En estos tiempos de crispación, donde las personas se acaban convirtiendo en ratios financieros, donde la violencia tiene el dedo en el gatillo, y cuando las diferencias no son base de diálogo, sino de enfrentamiento. En estos tiempos, sienta de maravilla revisar obras como ésta, de Robert Mulligan, «Verano del 42«.
Aunque Mulligan no es un director al que siga especialmente, y aunque ande en el filo entre lo ñoño y lo sublime, cuando acierta, da gusto verlo.
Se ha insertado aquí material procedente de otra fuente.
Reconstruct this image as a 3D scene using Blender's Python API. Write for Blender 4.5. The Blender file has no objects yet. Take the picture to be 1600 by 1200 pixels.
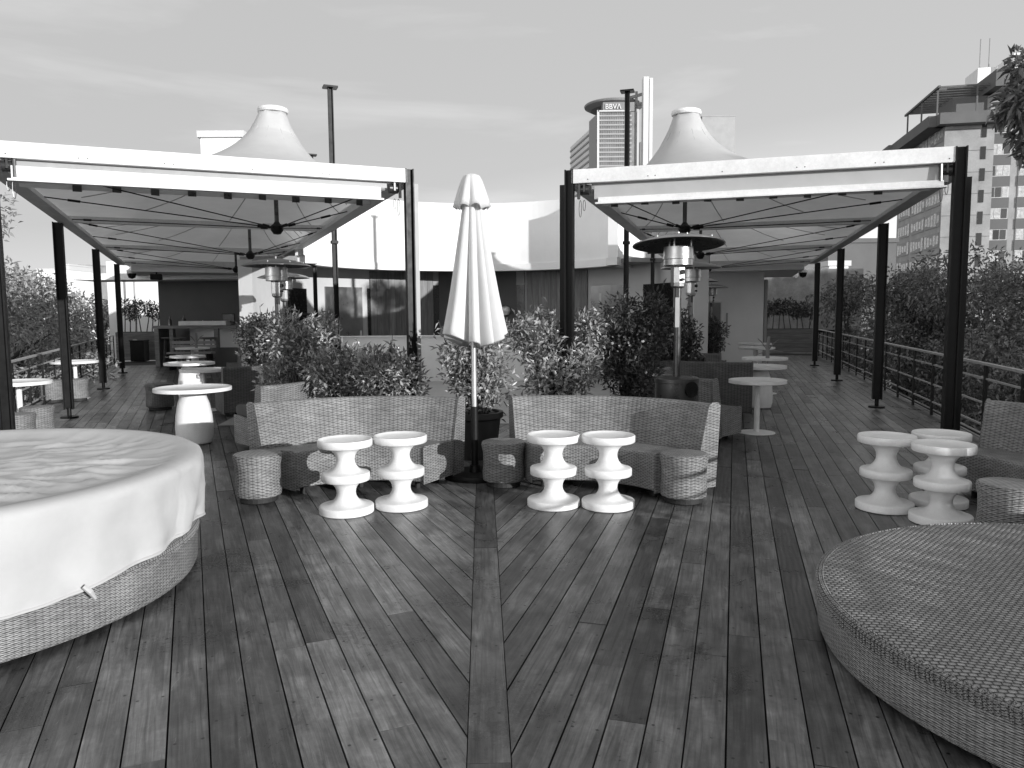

Aquí, como supongo que todos habrán ya visto, –es del 71–, recurre a tópicos manidos, como ya hiciera en «Matar a un ruiseñor» (de lo mejor), pero como en ésta, la originalidad del guión pasa a un segundo plano. La delicadeza en la exposición, la perfecta métrica de los tiempos, o una fotografía absolutamente relajante (por cierto otra vez Edward Hopper), hacen soñar en un mundo humano, no absolutamente feliz, solamente humano.

El amor, el sexo, la inocencia adolescente, la vida y la muerte, tratados desde la nostalgia, con el acierto de una medida sutileza, convierten el film en una historia encantadora.
Un clásico, –para el que no lo tenga ya muy visto–, reconfortante, en estos veranos de ansiedad, donde el futuro parece que, de repente, ha desaparecido del horizonte. Pero solo parece.